Really Hot GPU; Bad Airflow

SgtStiffler

Honorable
Jul 5, 2013
106
0
10,690
Hi,
I'm getting awful temperatures from my Asus GTX 670. I played Splinter Cell: Blacklist for about 20 minutes and the temperatures were 90 degrees celsius!!! I have added a fan to the back but it seems to be doing nothing. I am using a stock CPU cooler but I plan to upgrade; I guess that this won't affect the GPU's temperatures? I have a good PSU etc. I think the cable management is OK; however, my room is a hot room- the hottest in the house. I know this doesn't help but surely 90' is too hot in games. It isn't normal! It only does this in demanding games such as Crysis, Battlefield and Splinter Cell. How can I improve the airflow? I'm using this case: http://www.aone.co.uk/ProdInfo.ASP?ProductID=3020

It isn't the best case but it isn't bad??? Please can you help me, I'm not happy with these temperatures! Could I add water cooling to the graphics card? I don't know much about water cooling...
 

Eximo

Titan
Ambassador
You might download and install MSI Afterburner. It will let you control the fan on the video card and has a brief chart that will let you see the temperatures you are reaching. Set it to maximum fan speed and see what the temperatures are like when you game.

That seems to be an older style ATX case with the power supply on top. The power supply should be pulling from inside and exhausting out the back. The rear fan should also be exhausting.

Stock fans are generally downdraft, which certainly doesn't help. A tower fan blowing front to back would be ideal. Fans in the front should be intake.
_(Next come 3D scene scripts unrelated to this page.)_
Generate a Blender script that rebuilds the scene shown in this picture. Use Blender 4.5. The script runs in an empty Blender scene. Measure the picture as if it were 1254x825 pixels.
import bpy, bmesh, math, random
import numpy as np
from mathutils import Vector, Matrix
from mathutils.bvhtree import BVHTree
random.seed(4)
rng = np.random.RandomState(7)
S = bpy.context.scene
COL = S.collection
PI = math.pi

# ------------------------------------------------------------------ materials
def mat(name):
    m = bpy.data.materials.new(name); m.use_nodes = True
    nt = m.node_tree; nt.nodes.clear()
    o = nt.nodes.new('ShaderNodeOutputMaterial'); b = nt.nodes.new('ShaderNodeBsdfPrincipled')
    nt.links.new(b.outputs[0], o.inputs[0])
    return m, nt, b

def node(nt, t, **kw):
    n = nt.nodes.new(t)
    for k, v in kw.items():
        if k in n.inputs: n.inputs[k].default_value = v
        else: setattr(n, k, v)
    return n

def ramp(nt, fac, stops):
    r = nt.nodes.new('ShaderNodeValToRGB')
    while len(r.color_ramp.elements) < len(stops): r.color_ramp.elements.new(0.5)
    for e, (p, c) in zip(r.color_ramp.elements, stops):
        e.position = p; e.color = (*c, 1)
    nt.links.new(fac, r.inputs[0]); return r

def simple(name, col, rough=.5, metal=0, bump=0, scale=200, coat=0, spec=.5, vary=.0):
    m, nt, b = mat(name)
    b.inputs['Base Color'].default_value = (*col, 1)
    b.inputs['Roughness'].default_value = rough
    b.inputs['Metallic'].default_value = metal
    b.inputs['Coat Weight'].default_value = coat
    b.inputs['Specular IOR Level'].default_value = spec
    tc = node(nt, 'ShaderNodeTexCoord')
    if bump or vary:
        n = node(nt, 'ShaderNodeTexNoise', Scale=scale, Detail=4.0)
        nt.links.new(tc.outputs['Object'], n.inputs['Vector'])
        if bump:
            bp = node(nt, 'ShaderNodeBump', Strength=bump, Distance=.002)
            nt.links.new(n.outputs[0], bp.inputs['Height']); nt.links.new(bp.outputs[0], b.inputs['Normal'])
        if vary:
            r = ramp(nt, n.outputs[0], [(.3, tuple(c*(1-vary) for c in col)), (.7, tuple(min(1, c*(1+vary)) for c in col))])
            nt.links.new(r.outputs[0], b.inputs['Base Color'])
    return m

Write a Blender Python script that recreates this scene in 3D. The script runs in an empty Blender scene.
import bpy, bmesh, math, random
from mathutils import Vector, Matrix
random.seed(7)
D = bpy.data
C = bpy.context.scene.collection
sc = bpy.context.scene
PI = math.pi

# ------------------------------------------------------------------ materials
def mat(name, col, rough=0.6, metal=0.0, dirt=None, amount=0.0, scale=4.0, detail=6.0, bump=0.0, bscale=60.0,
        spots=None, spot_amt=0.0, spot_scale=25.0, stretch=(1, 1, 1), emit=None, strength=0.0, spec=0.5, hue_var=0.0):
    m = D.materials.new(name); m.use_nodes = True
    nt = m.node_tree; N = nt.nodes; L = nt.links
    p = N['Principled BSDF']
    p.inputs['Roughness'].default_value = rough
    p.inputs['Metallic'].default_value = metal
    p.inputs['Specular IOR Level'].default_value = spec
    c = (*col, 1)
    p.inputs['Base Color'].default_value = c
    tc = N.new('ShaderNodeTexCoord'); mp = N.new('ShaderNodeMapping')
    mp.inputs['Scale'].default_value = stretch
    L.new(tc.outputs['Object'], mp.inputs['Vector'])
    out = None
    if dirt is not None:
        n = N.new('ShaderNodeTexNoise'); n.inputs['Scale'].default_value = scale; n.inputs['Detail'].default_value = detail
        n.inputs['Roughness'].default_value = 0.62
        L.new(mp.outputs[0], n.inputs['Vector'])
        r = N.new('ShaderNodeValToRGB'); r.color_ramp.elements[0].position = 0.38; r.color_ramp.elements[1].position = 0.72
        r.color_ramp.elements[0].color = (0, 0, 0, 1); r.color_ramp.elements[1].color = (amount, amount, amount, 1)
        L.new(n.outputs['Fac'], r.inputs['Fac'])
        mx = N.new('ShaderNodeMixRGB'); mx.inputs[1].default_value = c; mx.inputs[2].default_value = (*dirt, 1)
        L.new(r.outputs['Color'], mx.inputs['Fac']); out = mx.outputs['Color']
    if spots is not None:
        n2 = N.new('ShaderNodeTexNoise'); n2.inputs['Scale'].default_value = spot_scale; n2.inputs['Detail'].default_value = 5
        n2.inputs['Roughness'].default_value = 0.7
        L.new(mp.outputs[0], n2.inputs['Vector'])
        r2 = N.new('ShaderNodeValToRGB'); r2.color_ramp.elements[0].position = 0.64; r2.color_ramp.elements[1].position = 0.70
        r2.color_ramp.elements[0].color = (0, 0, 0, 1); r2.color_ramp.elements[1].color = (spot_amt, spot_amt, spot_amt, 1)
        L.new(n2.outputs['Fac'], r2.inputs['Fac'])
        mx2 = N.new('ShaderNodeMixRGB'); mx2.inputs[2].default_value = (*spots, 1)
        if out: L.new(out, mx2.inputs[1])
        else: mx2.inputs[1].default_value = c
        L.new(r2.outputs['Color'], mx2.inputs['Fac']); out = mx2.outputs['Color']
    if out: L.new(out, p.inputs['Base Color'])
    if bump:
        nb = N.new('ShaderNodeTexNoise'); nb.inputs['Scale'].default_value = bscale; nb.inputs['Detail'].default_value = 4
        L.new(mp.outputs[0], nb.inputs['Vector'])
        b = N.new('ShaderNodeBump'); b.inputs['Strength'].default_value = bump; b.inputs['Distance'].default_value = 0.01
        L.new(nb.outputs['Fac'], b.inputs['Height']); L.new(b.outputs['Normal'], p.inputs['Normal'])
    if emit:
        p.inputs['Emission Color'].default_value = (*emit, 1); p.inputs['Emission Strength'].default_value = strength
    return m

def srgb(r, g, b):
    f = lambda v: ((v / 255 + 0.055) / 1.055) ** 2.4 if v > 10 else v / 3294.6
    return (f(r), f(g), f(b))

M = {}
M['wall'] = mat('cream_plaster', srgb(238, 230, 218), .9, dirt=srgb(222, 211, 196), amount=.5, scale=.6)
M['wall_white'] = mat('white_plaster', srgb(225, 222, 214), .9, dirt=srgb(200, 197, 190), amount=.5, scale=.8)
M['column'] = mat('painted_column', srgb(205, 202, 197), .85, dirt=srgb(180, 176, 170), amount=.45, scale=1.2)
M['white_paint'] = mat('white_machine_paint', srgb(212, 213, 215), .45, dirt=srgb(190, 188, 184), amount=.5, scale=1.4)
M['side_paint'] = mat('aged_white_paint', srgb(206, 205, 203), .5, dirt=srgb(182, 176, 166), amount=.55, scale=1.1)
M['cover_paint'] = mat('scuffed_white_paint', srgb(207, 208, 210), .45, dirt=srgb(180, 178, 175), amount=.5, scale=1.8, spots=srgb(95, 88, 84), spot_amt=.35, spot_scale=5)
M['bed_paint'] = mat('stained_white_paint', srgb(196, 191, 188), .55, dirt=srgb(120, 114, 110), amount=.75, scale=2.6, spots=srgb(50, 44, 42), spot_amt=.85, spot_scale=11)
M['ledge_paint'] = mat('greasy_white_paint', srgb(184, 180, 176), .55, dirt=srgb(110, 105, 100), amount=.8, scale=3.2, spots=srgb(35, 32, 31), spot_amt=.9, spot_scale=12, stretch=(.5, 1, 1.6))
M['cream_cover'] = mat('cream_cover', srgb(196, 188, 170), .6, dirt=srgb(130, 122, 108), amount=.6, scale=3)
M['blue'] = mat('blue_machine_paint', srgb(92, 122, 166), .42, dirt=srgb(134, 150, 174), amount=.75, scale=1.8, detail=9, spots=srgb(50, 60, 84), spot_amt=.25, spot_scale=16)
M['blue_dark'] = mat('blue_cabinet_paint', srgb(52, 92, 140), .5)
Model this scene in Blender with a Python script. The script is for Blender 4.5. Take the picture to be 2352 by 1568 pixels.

Is your GPU a centrifugal (blower) cooler, or just axial fans (case fans pointed at the GPU). The latter will exhaust out the rear of the system, the former will just re-circulate air in the case. Not much you can do to change that except a new graphics cooler.

There are cheap water cooling solutions out there for GPUs. Basically just straps a CPU closed loop onto the chip itself, and doesn't do anything for the onboard memory or VRMs. Arctic Accelero Hybrid cooler is a rather expensive cooler that is sold separately, but comes with a complete heatsink kit for the VRMs, RAM, and a shrouded fan cover to help cool them.
 

SgtStiffler

Honorable
Jul 5, 2013
106
0
10,690




I think it's a centrifugal, it has 2 fans on the GPU. I don't think I have any case fans pointed directly at the GPU...
 

Eximo

Titan
Ambassador
Two fans would say they are axial. Generally blower style cards only have the one fan.

Axial:
http://www.tomshardware.com/reviews/geforce-gtx-760-review-gk104,3542-3.html

Centrifugal: (third image)
http://www.tomshardware.com/reviews/geforce-gtx-760-review-gk104,3542.html

Give MSI Afterburner a try. It may just be trying to limit noise which is effecting the cooling.

It is usually quite hard for a case fan to get through to a an axial GPU, they are pulling air down onto the GPU and it goes in every direction from there, including back out. They work because of the amount of air they can move, it is not actually exhausting the heat, so your case exhaust fans would be the ones doing that.
 

SgtStiffler

Honorable
Jul 5, 2013
106
0
10,690


If I turned around my case fan, wouldn't the hot air around the PC go onto the GPU making its cooling worse?

 

SgtStiffler

Honorable
Jul 5, 2013
106
0
10,690


If I turned around my case fan, wouldn't the hot air around the PC go onto the GPU making its cooling worse?